:: Brief ::
Your copy should hold exactly the lines from the one containing "What Blender Python" to the one containing "def R(d): return math.radians(d)", inclusive, with no pictures.

(Extracted data entries)
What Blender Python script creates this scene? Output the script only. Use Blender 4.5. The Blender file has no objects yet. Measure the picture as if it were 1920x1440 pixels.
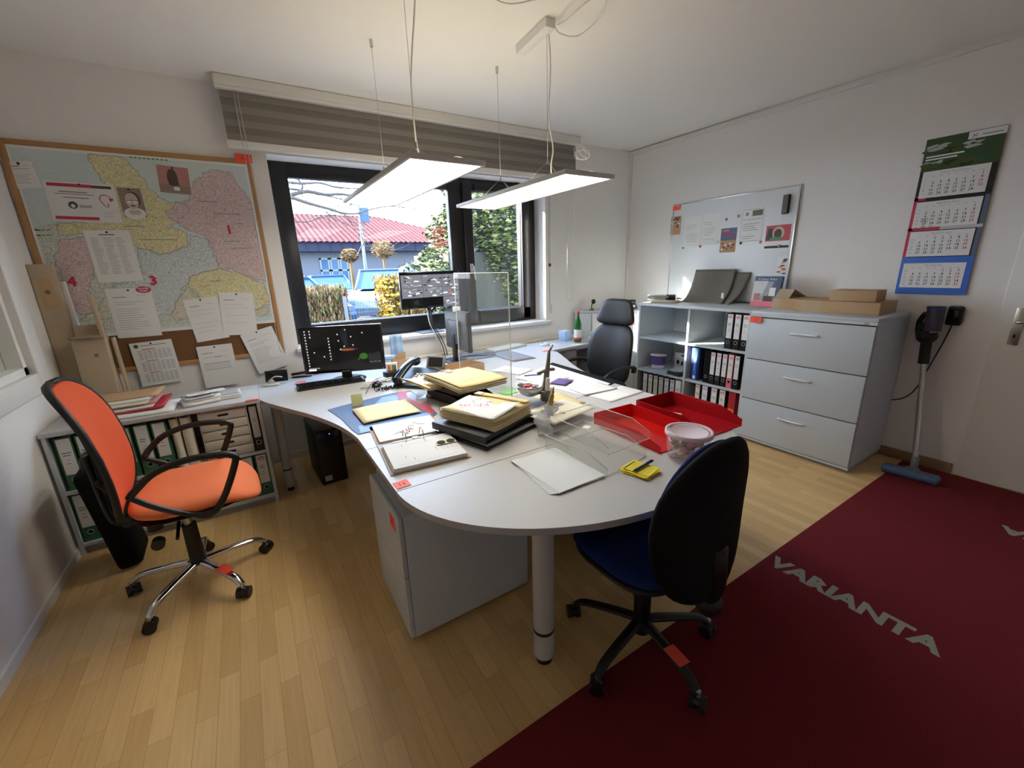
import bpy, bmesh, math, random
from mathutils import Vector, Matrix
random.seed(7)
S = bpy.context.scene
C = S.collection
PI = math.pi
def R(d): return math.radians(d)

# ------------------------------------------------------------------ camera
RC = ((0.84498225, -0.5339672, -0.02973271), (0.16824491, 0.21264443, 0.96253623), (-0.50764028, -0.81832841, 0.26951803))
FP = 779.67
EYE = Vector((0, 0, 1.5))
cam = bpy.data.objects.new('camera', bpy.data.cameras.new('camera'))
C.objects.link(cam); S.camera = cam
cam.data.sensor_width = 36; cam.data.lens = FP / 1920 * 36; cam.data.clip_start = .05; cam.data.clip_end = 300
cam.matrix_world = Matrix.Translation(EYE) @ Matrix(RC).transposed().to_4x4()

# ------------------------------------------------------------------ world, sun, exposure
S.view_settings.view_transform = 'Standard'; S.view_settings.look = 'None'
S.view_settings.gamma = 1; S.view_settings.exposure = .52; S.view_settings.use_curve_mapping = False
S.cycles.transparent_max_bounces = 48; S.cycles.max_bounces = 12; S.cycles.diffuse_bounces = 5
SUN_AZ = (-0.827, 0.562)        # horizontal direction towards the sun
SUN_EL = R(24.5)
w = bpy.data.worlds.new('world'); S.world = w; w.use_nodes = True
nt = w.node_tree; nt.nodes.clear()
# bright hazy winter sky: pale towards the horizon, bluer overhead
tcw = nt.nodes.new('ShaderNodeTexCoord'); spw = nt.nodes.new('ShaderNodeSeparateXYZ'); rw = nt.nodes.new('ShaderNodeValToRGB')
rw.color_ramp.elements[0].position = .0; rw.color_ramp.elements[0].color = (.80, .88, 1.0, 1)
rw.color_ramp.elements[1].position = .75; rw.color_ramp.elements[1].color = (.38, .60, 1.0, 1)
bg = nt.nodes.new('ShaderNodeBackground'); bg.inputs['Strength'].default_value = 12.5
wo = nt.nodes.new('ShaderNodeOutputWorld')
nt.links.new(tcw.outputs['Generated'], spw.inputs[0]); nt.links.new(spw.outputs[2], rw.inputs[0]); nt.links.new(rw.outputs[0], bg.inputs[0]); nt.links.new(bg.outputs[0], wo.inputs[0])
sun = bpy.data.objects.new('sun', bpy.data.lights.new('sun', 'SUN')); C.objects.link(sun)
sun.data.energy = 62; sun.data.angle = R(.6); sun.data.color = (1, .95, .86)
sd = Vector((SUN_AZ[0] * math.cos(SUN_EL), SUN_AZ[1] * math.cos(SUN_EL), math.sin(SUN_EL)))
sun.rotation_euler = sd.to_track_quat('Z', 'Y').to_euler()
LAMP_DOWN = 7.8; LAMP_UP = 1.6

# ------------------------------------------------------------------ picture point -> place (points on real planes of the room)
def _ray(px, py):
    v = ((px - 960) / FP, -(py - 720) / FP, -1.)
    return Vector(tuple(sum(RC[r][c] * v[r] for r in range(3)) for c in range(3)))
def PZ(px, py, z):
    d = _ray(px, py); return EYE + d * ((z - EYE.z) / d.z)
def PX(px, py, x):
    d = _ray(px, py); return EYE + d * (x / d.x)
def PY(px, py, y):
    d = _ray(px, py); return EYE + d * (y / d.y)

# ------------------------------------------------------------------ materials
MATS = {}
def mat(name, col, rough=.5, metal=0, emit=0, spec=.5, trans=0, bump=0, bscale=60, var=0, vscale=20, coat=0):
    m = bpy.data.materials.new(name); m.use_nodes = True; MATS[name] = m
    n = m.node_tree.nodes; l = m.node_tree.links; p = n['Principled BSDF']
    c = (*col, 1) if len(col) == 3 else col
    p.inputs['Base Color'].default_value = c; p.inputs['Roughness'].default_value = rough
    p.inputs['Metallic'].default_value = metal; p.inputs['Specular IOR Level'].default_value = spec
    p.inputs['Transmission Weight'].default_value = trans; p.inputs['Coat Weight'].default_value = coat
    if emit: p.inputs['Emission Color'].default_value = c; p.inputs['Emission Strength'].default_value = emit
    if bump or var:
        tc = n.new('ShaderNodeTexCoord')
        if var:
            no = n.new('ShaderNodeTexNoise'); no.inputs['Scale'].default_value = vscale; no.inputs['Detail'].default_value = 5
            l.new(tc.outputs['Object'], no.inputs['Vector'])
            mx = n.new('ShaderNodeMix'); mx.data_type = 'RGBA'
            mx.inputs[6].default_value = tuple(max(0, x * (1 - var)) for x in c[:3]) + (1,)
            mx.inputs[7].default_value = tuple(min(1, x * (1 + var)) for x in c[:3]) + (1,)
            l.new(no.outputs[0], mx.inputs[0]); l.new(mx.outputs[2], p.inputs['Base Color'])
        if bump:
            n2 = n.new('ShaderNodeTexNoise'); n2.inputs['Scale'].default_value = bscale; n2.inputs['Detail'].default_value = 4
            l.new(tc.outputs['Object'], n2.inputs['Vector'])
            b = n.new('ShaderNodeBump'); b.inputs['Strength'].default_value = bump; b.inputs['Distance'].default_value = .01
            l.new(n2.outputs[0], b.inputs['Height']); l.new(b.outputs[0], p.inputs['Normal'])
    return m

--

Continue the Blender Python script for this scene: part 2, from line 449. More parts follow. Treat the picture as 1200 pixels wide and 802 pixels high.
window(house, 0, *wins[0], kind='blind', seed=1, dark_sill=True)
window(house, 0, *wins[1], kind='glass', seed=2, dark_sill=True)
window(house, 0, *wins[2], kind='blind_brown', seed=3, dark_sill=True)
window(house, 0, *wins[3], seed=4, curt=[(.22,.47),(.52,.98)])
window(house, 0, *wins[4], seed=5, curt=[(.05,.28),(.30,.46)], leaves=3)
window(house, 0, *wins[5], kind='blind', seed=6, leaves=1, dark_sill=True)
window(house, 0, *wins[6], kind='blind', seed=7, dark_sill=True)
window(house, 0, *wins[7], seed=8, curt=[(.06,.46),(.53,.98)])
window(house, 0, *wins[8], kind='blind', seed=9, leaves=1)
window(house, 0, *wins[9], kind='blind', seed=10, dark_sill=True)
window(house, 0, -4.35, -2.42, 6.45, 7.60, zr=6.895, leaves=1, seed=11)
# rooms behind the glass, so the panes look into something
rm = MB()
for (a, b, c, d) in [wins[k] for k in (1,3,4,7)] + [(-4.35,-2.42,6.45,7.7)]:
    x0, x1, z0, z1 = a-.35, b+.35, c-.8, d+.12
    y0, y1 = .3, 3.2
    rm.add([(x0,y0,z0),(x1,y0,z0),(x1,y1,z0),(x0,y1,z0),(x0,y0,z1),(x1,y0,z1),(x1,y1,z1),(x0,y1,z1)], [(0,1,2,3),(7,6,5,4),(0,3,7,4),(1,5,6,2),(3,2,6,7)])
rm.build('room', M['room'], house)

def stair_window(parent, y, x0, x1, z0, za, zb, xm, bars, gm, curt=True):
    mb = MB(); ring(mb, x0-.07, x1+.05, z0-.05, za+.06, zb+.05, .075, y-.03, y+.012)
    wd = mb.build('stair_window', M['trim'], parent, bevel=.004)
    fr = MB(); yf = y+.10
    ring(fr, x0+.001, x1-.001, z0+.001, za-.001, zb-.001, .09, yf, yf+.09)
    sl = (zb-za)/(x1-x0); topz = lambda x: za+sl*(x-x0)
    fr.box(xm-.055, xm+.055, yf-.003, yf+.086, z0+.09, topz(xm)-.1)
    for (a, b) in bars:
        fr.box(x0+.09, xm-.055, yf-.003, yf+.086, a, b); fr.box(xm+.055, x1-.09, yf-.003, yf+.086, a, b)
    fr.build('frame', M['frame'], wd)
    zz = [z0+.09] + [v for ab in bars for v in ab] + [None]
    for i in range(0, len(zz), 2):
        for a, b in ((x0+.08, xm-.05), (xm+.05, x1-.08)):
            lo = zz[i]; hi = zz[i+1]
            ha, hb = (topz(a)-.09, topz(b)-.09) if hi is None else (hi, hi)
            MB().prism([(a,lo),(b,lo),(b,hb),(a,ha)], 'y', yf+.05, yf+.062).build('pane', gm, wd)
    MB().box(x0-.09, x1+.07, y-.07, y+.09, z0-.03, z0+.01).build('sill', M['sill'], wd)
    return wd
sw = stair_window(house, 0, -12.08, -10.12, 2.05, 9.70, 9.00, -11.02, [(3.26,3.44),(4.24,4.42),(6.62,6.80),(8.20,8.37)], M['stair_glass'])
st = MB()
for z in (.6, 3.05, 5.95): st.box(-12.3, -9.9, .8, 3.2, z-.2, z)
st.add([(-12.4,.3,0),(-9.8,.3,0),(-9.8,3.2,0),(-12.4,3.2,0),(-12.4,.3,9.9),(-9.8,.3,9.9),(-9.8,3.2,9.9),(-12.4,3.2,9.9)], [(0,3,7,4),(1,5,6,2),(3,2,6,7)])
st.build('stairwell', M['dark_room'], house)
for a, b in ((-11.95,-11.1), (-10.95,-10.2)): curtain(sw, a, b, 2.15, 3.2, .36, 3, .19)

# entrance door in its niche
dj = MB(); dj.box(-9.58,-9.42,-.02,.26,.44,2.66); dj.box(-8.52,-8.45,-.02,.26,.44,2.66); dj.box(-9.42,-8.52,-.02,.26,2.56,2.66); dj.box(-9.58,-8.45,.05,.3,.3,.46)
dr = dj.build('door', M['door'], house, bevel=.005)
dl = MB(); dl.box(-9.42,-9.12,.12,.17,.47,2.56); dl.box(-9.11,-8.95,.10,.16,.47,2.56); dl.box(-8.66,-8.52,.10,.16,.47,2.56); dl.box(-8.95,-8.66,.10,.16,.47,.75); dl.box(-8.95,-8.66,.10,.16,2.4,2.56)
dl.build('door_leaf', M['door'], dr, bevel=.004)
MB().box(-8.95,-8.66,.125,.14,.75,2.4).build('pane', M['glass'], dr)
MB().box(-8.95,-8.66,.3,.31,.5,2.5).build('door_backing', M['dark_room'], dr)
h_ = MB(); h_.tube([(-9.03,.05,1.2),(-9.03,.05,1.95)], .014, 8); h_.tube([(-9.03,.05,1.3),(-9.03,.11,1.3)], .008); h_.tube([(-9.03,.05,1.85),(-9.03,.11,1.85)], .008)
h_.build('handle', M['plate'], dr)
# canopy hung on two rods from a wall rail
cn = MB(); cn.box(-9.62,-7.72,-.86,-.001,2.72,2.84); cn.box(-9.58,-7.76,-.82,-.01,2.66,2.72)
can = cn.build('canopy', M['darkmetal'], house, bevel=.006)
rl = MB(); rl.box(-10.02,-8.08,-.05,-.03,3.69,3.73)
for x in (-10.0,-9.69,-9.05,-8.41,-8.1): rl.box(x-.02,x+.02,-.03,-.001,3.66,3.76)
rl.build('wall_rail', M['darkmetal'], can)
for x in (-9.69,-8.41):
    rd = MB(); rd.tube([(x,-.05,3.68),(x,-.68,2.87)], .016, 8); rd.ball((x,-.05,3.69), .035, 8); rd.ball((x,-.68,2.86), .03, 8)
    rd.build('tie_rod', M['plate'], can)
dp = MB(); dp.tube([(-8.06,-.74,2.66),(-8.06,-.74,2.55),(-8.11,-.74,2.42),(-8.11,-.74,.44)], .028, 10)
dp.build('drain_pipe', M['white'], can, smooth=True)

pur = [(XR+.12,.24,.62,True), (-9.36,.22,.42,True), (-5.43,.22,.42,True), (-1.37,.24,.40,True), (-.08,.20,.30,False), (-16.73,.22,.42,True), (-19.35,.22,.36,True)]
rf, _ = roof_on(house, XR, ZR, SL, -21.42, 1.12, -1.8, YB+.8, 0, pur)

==

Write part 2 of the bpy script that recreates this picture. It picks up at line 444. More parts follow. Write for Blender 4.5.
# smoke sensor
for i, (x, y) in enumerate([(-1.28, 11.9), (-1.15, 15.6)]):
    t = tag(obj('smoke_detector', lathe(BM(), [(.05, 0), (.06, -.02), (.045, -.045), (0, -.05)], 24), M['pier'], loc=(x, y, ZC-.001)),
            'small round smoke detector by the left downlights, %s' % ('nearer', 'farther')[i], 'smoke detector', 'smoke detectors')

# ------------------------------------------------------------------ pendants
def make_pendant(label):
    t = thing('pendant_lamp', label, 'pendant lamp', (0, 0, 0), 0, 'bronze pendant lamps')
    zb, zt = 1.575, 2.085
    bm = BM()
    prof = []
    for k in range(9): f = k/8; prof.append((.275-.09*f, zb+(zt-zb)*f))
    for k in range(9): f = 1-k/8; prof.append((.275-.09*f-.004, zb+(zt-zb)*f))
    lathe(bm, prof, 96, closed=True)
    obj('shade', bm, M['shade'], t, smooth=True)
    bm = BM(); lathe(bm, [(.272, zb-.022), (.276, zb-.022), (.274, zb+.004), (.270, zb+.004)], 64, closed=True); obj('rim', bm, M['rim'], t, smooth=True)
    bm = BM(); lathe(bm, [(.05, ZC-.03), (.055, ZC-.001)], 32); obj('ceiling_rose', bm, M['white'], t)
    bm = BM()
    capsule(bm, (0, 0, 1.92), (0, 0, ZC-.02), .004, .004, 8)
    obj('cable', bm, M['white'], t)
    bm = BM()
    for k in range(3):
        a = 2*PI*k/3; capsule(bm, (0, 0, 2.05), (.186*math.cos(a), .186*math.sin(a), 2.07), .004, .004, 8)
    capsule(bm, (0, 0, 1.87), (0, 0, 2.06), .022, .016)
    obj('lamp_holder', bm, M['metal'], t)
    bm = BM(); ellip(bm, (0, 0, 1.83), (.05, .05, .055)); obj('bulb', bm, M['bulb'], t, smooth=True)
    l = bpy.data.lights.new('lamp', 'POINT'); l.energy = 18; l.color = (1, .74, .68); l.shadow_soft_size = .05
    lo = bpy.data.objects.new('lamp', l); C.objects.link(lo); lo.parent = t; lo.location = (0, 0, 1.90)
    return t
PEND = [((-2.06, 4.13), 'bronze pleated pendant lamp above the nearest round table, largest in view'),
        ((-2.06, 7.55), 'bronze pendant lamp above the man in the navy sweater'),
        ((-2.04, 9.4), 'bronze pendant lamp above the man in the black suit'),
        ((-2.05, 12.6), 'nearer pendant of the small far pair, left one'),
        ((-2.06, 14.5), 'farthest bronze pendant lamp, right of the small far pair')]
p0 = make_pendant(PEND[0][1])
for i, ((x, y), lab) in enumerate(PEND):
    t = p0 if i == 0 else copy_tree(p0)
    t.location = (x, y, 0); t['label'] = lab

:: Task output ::
What Blender Python script creates this scene? Output the script only. Use Blender 4.5. The Blender file has no objects yet. Measure the picture as if it were 1920x1440 pixels.
import bpy, bmesh, math, random
from mathutils import Vector, Matrix
random.seed(7)
S = bpy.context.scene
C = S.collection
PI = math.pi
def R(d): return math.radians(d)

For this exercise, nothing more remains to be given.